What this task involves:
For each line below that contains the string "scene", copy that line.

Supplied information:
^^^^^^^^

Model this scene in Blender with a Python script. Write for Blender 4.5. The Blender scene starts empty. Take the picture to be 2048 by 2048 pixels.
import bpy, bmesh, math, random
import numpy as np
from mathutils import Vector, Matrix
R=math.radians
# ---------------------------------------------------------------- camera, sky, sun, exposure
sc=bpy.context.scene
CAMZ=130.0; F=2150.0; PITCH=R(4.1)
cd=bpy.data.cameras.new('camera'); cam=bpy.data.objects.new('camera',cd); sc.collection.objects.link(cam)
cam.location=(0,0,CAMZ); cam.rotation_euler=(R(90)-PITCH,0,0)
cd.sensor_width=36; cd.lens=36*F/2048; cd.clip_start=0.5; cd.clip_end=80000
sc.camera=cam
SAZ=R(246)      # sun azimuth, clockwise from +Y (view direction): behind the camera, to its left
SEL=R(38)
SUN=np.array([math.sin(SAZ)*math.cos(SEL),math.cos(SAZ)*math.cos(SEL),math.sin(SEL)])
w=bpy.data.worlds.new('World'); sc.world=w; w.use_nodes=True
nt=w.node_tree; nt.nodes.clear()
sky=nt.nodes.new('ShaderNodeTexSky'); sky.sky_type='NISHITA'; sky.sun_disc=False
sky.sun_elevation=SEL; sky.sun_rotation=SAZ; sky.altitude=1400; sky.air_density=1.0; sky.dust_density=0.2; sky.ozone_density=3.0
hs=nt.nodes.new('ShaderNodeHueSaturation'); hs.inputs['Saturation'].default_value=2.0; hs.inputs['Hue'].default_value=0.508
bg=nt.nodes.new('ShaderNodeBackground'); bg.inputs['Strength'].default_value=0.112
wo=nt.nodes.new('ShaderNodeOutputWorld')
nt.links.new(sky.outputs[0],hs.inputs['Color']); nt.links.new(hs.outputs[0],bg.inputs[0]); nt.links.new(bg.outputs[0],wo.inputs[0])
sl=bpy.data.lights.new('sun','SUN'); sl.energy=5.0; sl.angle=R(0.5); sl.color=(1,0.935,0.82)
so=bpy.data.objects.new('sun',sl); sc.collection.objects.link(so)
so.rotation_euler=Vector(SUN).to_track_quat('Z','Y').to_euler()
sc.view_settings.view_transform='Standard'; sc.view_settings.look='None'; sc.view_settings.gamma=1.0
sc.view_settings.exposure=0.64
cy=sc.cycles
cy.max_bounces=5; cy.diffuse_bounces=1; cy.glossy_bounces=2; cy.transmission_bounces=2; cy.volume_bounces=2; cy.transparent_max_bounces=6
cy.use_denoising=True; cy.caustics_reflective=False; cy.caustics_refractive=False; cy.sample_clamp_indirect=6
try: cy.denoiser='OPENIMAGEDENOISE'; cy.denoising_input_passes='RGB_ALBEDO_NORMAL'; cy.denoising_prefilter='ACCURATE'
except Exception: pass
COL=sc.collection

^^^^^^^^

Task answer:
Model this scene in Blender with a Python script. Write for Blender 4.5. The Blender scene starts empty. Take the picture to be 2048 by 2048 pixels.
sc=bpy.context.scene